The settlement adopted by the commission changes that sharing mechanism to require customers to pay 95 percent of above-normal power supply expense. During years when there is a credit, customers would get 95 percent of the savings. The sharing mechanism was put in place to incent the company to make wise decisions when purchasing energy because the company would be responsible for 10 percent of the costs of those decisions. However, since 1992, the volatility in power supply expense scenarios has increased from about $100 million to $330 million. The settlement proposes, and the commission agrees, that with a 95/5 share, the company’s risk and possible loss would be about the same proportionately as it was under the 90/10 share. “We do find that power supply cost volatility has increased significantly since the PCA was implemented, and that with increased volatility , a sharing percentage of 5 percent still provides strong incentive for the company to make prudent power purchases,” the commission said.


A further reason for the change to 95/5 is that after the 2000-01 Western energy crisis, the commission directed Idaho Power to develop a risk management policy that provides less discretion to Idaho Power when making its energy sales and purchases.


2) The settlement also adopts changes in the Load Growth Adjustment Rate, or LGAR. The LGAR acknowledges that Idaho Power’s revenues will increase between rate cases due to customer growth and changes in customer use. About $31.40 per megawatt-hour was subtracted from power supply expense to account for that growth. The settlement’s new methodology recognizes that the company also incurs additional power supply costs to serve new load between rate cases and has no opportunity to collect those costs. Therefore, the settlement reduces the LGAR to $28.14 per MWh.
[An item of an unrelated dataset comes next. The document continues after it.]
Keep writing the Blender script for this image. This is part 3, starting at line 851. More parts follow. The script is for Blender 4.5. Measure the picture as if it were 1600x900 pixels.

3) A third component of the settlement makes changes to the formula for determining forecasted power supply expenses. The former methodology created unreasonably large true-ups between forecasted power supply costs and actual costs. The new method is designed to reduce that difference.


4) A fourth component allows Idaho Power to include third-party transmission expense in the PCA not already included in base rates. During 2007, third-party transmission costs were about $13 million. “We find that third-party transmission costs are incurred in conjunction with market purchase and sales and should be tracked through the PCA, like other variable power supply costs,” the commission said.